— START OF Information supplied —

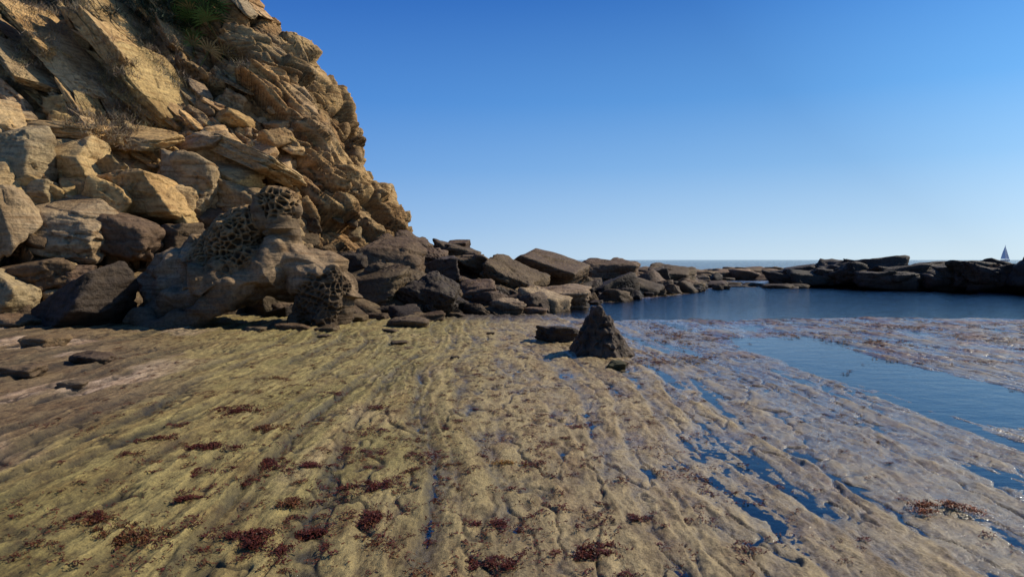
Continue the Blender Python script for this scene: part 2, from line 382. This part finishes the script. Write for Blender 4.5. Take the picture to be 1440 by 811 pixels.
for k,(px,py,hwp,asp,tilt,colr,kind) in enumerate(blocks):
    p,n=cast(px,py)
    if p is None: continue
    s=hwp/F*p.y/0.78
    acc=Acc()
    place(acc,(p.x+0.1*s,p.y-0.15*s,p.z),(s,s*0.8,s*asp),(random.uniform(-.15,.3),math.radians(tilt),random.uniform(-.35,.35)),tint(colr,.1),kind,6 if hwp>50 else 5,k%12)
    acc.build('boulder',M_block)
acc=Acc()
for k in range(620):
    px=random.uniform(-350,500);py=random.uniform(150,440)
    if py<px-235 and px>300: continue
    if px>430 and py<300: continue
    p,n=cast(px,py)
    if p is None: continue
    s=random.choice([.15,.2,.25,.3,.4,.5,.65])*(1.2 if py<300 else .9)
    cl=TAN if py<300 else (GREY if random.random()<.3 else BRN)
    place(acc,(p.x+n.x*.1*s,p.y+n.y*.1*s,p.z-.05),(s,s*random.uniform(.6,1),s*random.uniform(.25,.8)),(random.uniform(-.4,.4),random.uniform(-.2,.9),random.uniform(-1.5,1.5)),tint(cl,.18),'ang' if random.random()<.8 else 'rnd',4 if s>.35 else 3)
acc.build('talus_rocks',M_block)
acc=Acc()
for k in range(80):
    px=random.uniform(-150,370);py=random.uniform(-30,215)
    if 240<px<330 and py<85: continue
    p,n=cast(px,py)
    if p is None: continue
    s=random.uniform(.45,1.25)
    place(acc,(p.x,p.y-.1*s,p.z),(s,s*.6,s*random.uniform(.10,.22)),(random.uniform(-.1,.35),math.radians(random.gauss(45,9)),random.uniform(-.3,.3)),tint(TAN if random.random()<.7 else GREY,.22),'ang',4 if s<.8 else 5)
acc.build('rock_slabs',M_block)
# boulder belt
front=[(-13,12.6),(-10,14.2),(-7.5,15.0),(-3.3,15.9),(-0.4,18.0),(1.6,20.3),(6.3,28.5),(11.6,35.5)]
FX=[q[0] for q in front]; FY=[q[1] for q in front]
acc=Acc(); yy=12.0
while yy<62:
    st=0.55+0.011*yy if yy<40 else 1.3
    xx=-15.0
    while xx<14:
        X0=xx+random.uniform(-.5,.5)*st; Y0=yy+random.uniform(-.5,.5)*st
        xx+=st
        fd=Y0-float(np.interp(X0,FX,FY))
        if fd<0: continue
        if X0<-4.4 and Y0>22: continue
        if -9.2<X0<-3.6 and 13<Y0<16.2: continue
        if X0>11.5 and Y0<42+(X0-11.5)*2: continue
        if Y0>45 and random.random()<.35: continue
        big=random.random()
        s=random.uniform(.22,.45) if big<.55 else random.uniform(.45,.8)
        if big>.93 and fd>2: s=random.uniform(.9,1.2)
        s*=1+0.006*Y0
        if fd<0.8: s*=.7
        pile=0.5*sst(0,4,np.array(fd))*sst(3,-3,np.array(X0))+0.1
        zc=max(gz(X0,Y0),-.1)*0.6+float(pile)*random.uniform(.2,1.1)
        r=random.random()
        cl=BRN if r<.6 else (DRK if r<.85 else GREY)
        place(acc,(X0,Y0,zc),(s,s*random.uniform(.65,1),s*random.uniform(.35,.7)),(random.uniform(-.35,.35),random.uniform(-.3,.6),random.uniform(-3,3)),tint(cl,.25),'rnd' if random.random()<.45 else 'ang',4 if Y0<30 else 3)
    yy+=st*.85
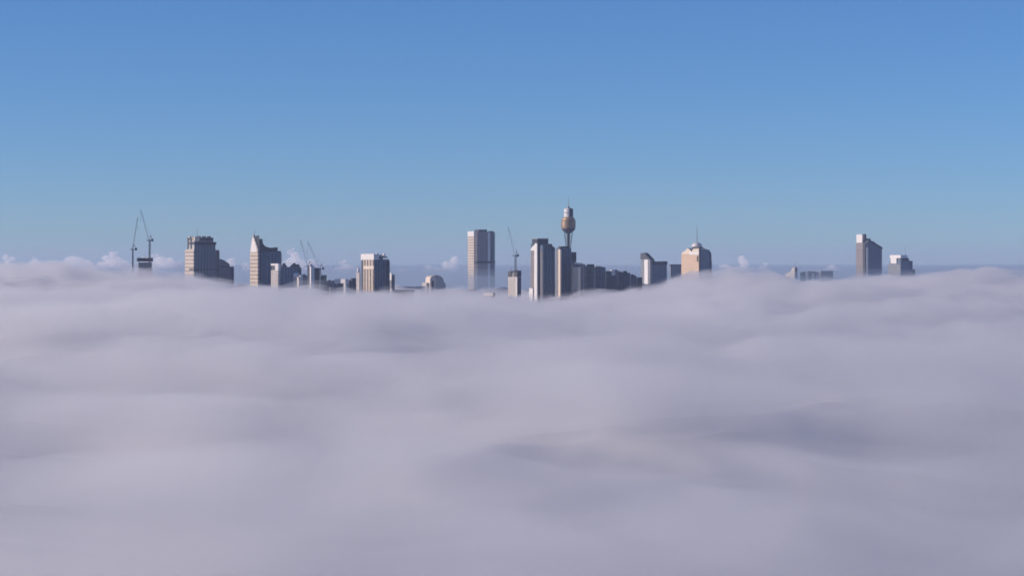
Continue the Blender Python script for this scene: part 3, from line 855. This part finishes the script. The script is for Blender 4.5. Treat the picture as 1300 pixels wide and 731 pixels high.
# sloping-roofed tower
t = Bld('slope_topped_tower', 'hazy grey tower with turret at left and roof sloping down right, far right group', 'tower', 1089.4, 1098.6, 1121.6, 6400, 28)
t.box('side_wall', 'brown', 0, 8, 0, t.a, None, 308)
t.box('turret_wall', 'white', .4, 5, t.ly(1095.4), t.a * .98, 308, 297.6)
t.box('turret_window', 'dark', 0, 7, t.a * .12, t.ly(1095.5), 304.6, 297.2)
t.box('dark_strip', 'dark', -.7, 2, -.6, t.ly(1096.2), None, 308.4)
t.put('wall', 'bluegrey', MB().profile([(8.02, 0), (t.b, 0), (t.b, t.z(316.5)), (t.fx(1114), t.z(312.3)), (t.fx(1108.5), t.z(309.4)), (t.fx(1105), t.z(307.6)), (8.02, t.z(306.8))], 0, t.a * .8))
t.put('roof', 'darkgrey', MB().profile([(8.02, t.z(306.7)), (t.fx(1105), t.z(307.5)), (t.fx(1108.5), t.z(309.3)), (t.fx(1114), t.z(312.2)), (t.b + .8, t.z(316.4)),
                                        (t.b + .8, t.z(313.9)), (t.fx(1112), t.z(308.4)), (t.fx(1110.8), t.z(306.8)), (t.fx(1106.2), t.z(305.6)), (t.fx(1104.6), t.z(302.6)), (t.fx(1102.8), t.z(303.4)), (8.02, t.z(305.4))], -1.6, t.a * .8))
t.box('white_strip', 'white', t.fx(1099.6), t.fx(1101.8), -2.6, -.01, None, 314)

# white-capped stepped tower at right
t = Bld('white_hooded_tower', 'blue grey tower under a white hood with stepped side, rightmost of skyline', 'tower', 1130.6, 1143.6, 1163.8, 6200, 35)
t.body('bluegrey', 342)
t.box('side_wall', 'grey', -.5, 3, .4, t.a, None, 336)
t.box('front_wall', 'bluegrey', .6, t.fx(1159.6), .8, t.a * .9, 342, 331.6)
t.box('upper_wall', 'bluegrey', 1.2, t.fx(1156), 1.4, t.a * .8, 331.6, 327.6)
t.box('hood', 'white', -1.2, t.fx(1153), -.6, t.ly(1132.6), 327.6, 323.8)
t.box('hood_side', 'white', -1.4, 3, t.ly(1139.5), t.ly(1133.5), 334.5, 327.62)
t.box('recess_shade', 'dark', 3.02, t.fx(1154), -.7, 3, 331.4, 327.62)  # dark box standing proud, the hood's shade put in as colour
t.box('end_bay', 'slate', t.fx(1158), t.fx(1160.4), -.6, t.a * .5, 346, 331)
t.put('step', 'dark', MB().box(t.fx(1160.6), t.b + .6, -1, t.a * .4, 0, t.z(342.2)))
t.mast(t.fx(1155.5), t.a * .3, 327.6, 311, .55)
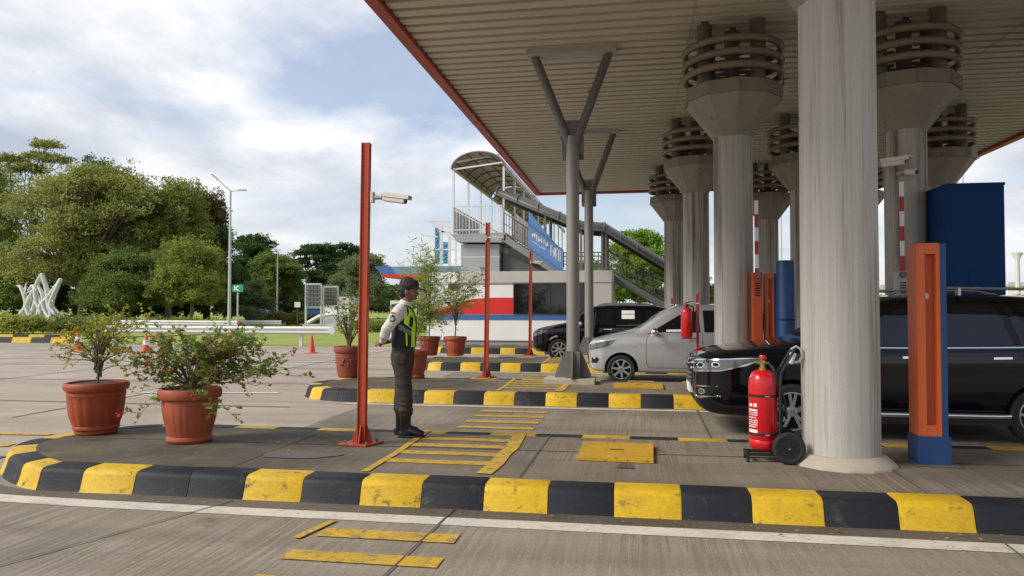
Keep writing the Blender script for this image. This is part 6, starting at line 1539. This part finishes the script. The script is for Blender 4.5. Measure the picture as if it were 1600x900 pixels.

— END OF Information supplied —

Short task.
Which lines of the data above contain "finishes"? Copy each one.

Solution to this exercise.
Continue the Blender Python script for this scene: part 2, from line 382. This part finishes the script. Write for Blender 4.5. Take the picture to be 1440 by 811 pixels.
Continue the Blender Python script for this scene: part 3, from line 855. This part finishes the script. The script is for Blender 4.5. Treat the picture as 1300 pixels wide and 731 pixels high.
Keep writing the Blender script for this image. This is part 6, starting at line 1539. This part finishes the script. The script is for Blender 4.5. Measure the picture as if it were 1600x900 pixels.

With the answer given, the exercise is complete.